**What the exercise asks**
Report only the number of lines in the records that contain the word "Blender".

**Task inputs**
========================================================================

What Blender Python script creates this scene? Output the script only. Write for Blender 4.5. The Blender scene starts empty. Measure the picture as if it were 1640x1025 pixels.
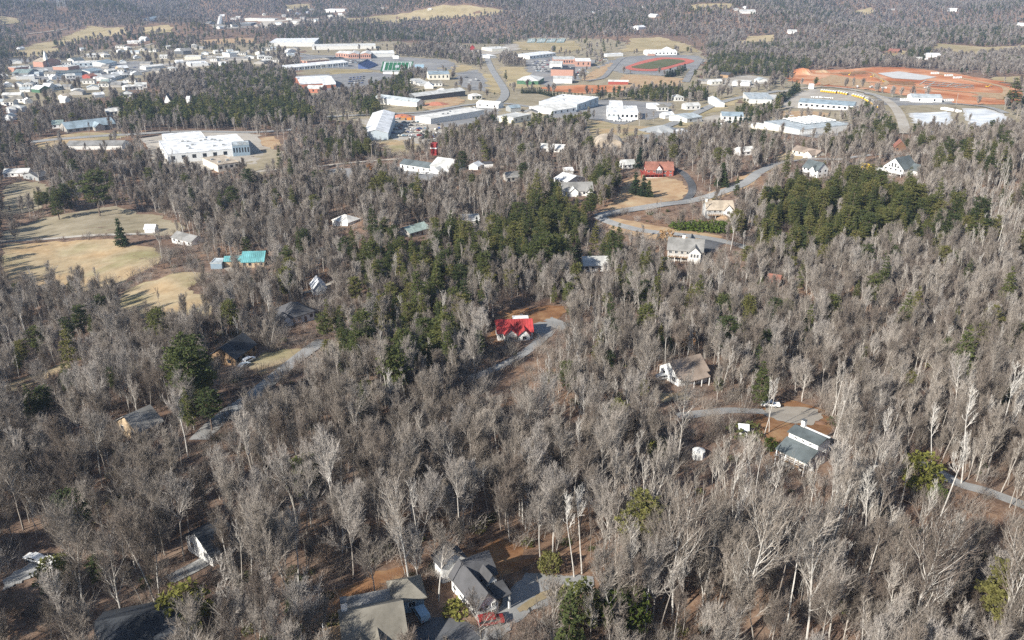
import bpy, bmesh, math, random
import numpy as np
from mathutils import Vector

R = math.radians
SC = bpy.context.scene
COL = SC.collection
# ---------------------------------------------------------------- camera
CAMZ, PITCH, FPX, PW, PH = 200.0, 23.5, 1330.0, 1640.0, 1025.0
cd = bpy.data.cameras.new('camera'); cam = bpy.data.objects.new('camera', cd); COL.objects.link(cam)
cam.location = (0, 0, CAMZ); cam.rotation_euler = (R(90 - PITCH), 0, 0)
cd.sensor_width = 36; cd.lens = 36 * FPX / PW; cd.clip_start = 1; cd.clip_end = 30000
SC.camera = cam
# ---------------------------------------------------------------- sky and sun
SUN_AZ, SUN_EL = 46.0, 32.0            # shadows fall towards this azimuth, clockwise from straight ahead
w = bpy.data.worlds.new('World'); SC.world = w; w.use_nodes = True
nt = w.node_tree; bg = nt.nodes['Background']
sk = nt.nodes.new('ShaderNodeTexSky'); sk.sky_type = 'NISHITA'; sk.sun_disc = False
sk.sun_elevation = R(SUN_EL); sk.sun_rotation = R(180 + SUN_AZ); sk.air_density = 1.0; sk.dust_density = 0.6
nt.links.new(sk.outputs[0], bg.inputs[0]); bg.inputs[1].default_value = 0.075
sl = bpy.data.lights.new('sun', 'SUN'); sl.energy = 4.6; sl.angle = R(0.55); sl.color = (1.0, 0.945, 0.855)
so = bpy.data.objects.new('sun', sl); COL.objects.link(so)
ce = math.cos(R(SUN_EL))
so.rotation_euler = Vector((math.sin(R(SUN_AZ)) * ce, math.cos(R(SUN_AZ)) * ce, -math.sin(R(SUN_EL)))).to_track_quat('-Z', 'Y').to_euler()
so.location = (-200, -200, 400)
vs = SC.view_settings; vs.view_transform = 'Standard'; vs.look = 'None'; vs.exposure = 0.96; vs.gamma = 1.0; vs.use_curve_mapping = False
SC.cycles.max_bounces = 4; SC.cycles.diffuse_bounces = 2; SC.cycles.glossy_bounces = 1; SC.cycles.transmission_bounces = 1; SC.cycles.volume_bounces = 0
SC.cycles.transparent_max_bounces = 4
SC.cycles.use_adaptive_sampling = True; SC.cycles.adaptive_threshold = 0.02
SC.cycles.use_denoising = False
SC.cycles.sample_clamp_indirect = 4

rng = np.random.default_rng(11); random.seed(4)

# ---------------------------------------------------------------- terrain heights
YK = [-400, 0, 100, 160, 250, 330, 450, 600, 750, 900, 1200, 1600, 2200, 2700, 3300, 4200, 6000, 12000]
DK = [110, 108, 108, 112, 124, 132, 134, 142, 152, 162, 175, 189, 196, 186, 166, 148, 100, -60]
def sstep(a, b, v):
    t = np.clip((v - a) / (b - a), 0, 1); return t * t * (3 - 2 * t)
def ground_fn(x, y):
    x = np.asarray(x, float); y = np.asarray(y, float)
    ys = [y - 35, y, y + 35]
    D = sum(np.interp(v, YK, DK) for v in ys) / 3
    D = D + 15 * sstep(-50, -260, x) * sstep(120, 260, y) * (1 - sstep(600, 900, y))
    D = D - 12 * sstep(70, 330, x) * sstep(120, 260, y) * (1 - sstep(520, 820, y))
    n = 1.3 * np.sin(x / 23 + y / 41) + 1.1 * np.sin(x / 37 - y / 19 + 1.3) + 0.6 * np.sin(x / 11 + y / 13)
    near = 1 - sstep(500, 900, y)
    far = sstep(2000, 2900, y)
    m = 30 * np.sin(x / 330 + y / 230 + .6) + 24 * np.sin(x / 190 - y / 270 + 2) + 13 * np.sin(x / 97 + y / 140)
    return CAMZ - D + n * near * .9 + m * far + 1.5 * np.sin(x / 90 + y / 130) * (1 - near)
GX = np.concatenate([-np.geomspace(8000, 720, 46)[:-1], np.arange(-720, 721, 9.0), np.geomspace(720, 8000, 46)[1:]])
GY = np.concatenate([np.arange(-300, 950, 9.0), np.geomspace(951, 12000, 110)])
GZ = ground_fn(GX[None, :], GY[:, None])
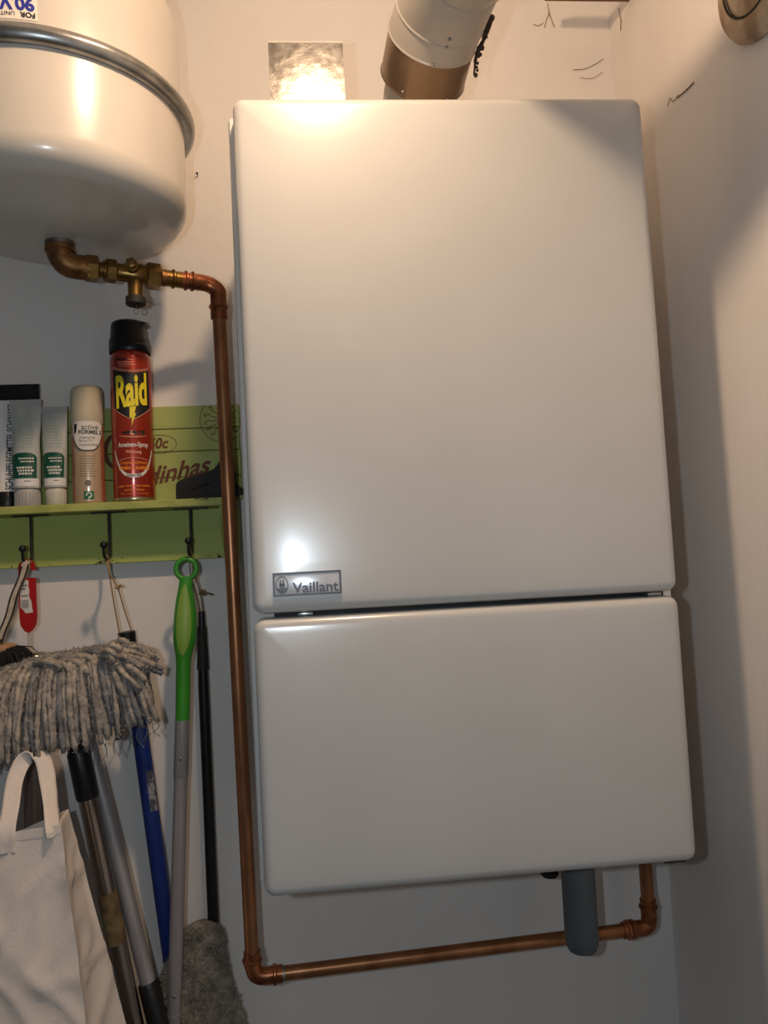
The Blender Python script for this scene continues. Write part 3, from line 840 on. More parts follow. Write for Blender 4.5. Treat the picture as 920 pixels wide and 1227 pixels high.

========================================================================

**Completed task**
2